◆ Objective
Repeat the entire listing exactly.

++++++++

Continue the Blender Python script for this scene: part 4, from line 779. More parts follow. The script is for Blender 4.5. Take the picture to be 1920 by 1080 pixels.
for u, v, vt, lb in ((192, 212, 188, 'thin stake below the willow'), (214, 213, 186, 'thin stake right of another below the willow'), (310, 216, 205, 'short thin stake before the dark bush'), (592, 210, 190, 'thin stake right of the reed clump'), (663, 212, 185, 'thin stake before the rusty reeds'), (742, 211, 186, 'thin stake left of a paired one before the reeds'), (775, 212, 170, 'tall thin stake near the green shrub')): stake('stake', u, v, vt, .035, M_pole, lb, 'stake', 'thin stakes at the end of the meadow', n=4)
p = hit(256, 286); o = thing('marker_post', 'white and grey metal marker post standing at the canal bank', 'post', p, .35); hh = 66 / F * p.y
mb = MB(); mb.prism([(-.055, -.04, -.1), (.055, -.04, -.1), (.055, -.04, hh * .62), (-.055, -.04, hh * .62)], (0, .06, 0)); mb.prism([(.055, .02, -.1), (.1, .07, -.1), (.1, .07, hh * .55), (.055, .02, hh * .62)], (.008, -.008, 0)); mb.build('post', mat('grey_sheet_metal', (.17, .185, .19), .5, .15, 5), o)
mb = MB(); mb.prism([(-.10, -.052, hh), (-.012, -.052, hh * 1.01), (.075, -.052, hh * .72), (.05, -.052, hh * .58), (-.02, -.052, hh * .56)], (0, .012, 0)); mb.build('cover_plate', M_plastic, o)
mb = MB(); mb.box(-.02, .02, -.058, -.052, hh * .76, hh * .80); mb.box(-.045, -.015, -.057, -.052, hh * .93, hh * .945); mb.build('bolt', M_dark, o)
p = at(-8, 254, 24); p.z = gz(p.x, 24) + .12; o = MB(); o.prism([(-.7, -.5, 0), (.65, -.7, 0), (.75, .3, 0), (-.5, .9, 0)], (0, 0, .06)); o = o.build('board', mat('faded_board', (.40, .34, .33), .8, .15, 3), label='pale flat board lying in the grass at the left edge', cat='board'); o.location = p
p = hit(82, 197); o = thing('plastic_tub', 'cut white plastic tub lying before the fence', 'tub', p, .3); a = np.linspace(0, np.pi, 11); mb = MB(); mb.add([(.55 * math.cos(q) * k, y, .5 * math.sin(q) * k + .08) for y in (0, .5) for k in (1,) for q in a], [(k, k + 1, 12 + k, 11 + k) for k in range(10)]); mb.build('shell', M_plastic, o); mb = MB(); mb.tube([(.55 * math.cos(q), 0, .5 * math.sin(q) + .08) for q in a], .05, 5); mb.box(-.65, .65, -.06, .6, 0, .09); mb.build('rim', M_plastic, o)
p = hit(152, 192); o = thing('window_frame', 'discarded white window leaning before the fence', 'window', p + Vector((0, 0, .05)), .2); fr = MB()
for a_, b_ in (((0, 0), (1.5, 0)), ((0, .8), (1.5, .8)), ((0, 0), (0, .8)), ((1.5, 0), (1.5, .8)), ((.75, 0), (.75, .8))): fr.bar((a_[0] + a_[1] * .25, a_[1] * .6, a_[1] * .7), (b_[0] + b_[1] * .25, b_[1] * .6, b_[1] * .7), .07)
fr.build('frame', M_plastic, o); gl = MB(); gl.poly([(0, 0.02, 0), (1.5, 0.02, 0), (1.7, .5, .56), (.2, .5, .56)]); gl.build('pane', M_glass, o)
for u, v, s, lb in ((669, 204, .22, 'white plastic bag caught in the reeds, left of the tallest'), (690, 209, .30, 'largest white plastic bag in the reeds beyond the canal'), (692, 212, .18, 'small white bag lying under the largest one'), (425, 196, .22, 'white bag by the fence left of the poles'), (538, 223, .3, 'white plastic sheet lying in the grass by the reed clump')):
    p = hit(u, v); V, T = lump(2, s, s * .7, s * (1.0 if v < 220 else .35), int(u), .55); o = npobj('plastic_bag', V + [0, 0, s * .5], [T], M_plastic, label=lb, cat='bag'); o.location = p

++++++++

◆ Response below
Continue the Blender Python script for this scene: part 4, from line 779. More parts follow. The script is for Blender 4.5. Take the picture to be 1920 by 1080 pixels.
for u, v, vt, lb in ((192, 212, 188, 'thin stake below the willow'), (214, 213, 186, 'thin stake right of another below the willow'), (310, 216, 205, 'short thin stake before the dark bush'), (592, 210, 190, 'thin stake right of the reed clump'), (663, 212, 185, 'thin stake before the rusty reeds'), (742, 211, 186, 'thin stake left of a paired one before the reeds'), (775, 212, 170, 'tall thin stake near the green shrub')): stake('stake', u, v, vt, .035, M_pole, lb, 'stake', 'thin stakes at the end of the meadow', n=4)
p = hit(256, 286); o = thing('marker_post', 'white and grey metal marker post standing at the canal bank', 'post', p, .35); hh = 66 / F * p.y
mb = MB(); mb.prism([(-.055, -.04, -.1), (.055, -.04, -.1), (.055, -.04, hh * .62), (-.055, -.04, hh * .62)], (0, .06, 0)); mb.prism([(.055, .02, -.1), (.1, .07, -.1), (.1, .07, hh * .55), (.055, .02, hh * .62)], (.008, -.008, 0)); mb.build('post', mat('grey_sheet_metal', (.17, .185, .19), .5, .15, 5), o)
mb = MB(); mb.prism([(-.10, -.052, hh), (-.012, -.052, hh * 1.01), (.075, -.052, hh * .72), (.05, -.052, hh * .58), (-.02, -.052, hh * .56)], (0, .012, 0)); mb.build('cover_plate', M_plastic, o)
mb = MB(); mb.box(-.02, .02, -.058, -.052, hh * .76, hh * .80); mb.box(-.045, -.015, -.057, -.052, hh * .93, hh * .945); mb.build('bolt', M_dark, o)
p = at(-8, 254, 24); p.z = gz(p.x, 24) + .12; o = MB(); o.prism([(-.7, -.5, 0), (.65, -.7, 0), (.75, .3, 0), (-.5, .9, 0)], (0, 0, .06)); o = o.build('board', mat('faded_board', (.40, .34, .33), .8, .15, 3), label='pale flat board lying in the grass at the left edge', cat='board'); o.location = p
p = hit(82, 197); o = thing('plastic_tub', 'cut white plastic tub lying before the fence', 'tub', p, .3); a = np.linspace(0, np.pi, 11); mb = MB(); mb.add([(.55 * math.cos(q) * k, y, .5 * math.sin(q) * k + .08) for y in (0, .5) for k in (1,) for q in a], [(k, k + 1, 12 + k, 11 + k) for k in range(10)]); mb.build('shell', M_plastic, o); mb = MB(); mb.tube([(.55 * math.cos(q), 0, .5 * math.sin(q) + .08) for q in a], .05, 5); mb.box(-.65, .65, -.06, .6, 0, .09); mb.build('rim', M_plastic, o)
p = hit(152, 192); o = thing('window_frame', 'discarded white window leaning before the fence', 'window', p + Vector((0, 0, .05)), .2); fr = MB()
for a_, b_ in (((0, 0), (1.5, 0)), ((0, .8), (1.5, .8)), ((0, 0), (0, .8)), ((1.5, 0), (1.5, .8)), ((.75, 0), (.75, .8))): fr.bar((a_[0] + a_[1] * .25, a_[1] * .6, a_[1] * .7), (b_[0] + b_[1] * .25, b_[1] * .6, b_[1] * .7), .07)
fr.build('frame', M_plastic, o); gl = MB(); gl.poly([(0, 0.02, 0), (1.5, 0.02, 0), (1.7, .5, .56), (.2, .5, .56)]); gl.build('pane', M_glass, o)
for u, v, s, lb in ((669, 204, .22, 'white plastic bag caught in the reeds, left of the tallest'), (690, 209, .30, 'largest white plastic bag in the reeds beyond the canal'), (692, 212, .18, 'small white bag lying under the largest one'), (425, 196, .22, 'white bag by the fence left of the poles'), (538, 223, .3, 'white plastic sheet lying in the grass by the reed clump')):
    p = hit(u, v); V, T = lump(2, s, s * .7, s * (1.0 if v < 220 else .35), int(u), .55); o = npobj('plastic_bag', V + [0, 0, s * .5], [T], M_plastic, label=lb, cat='bag'); o.location = p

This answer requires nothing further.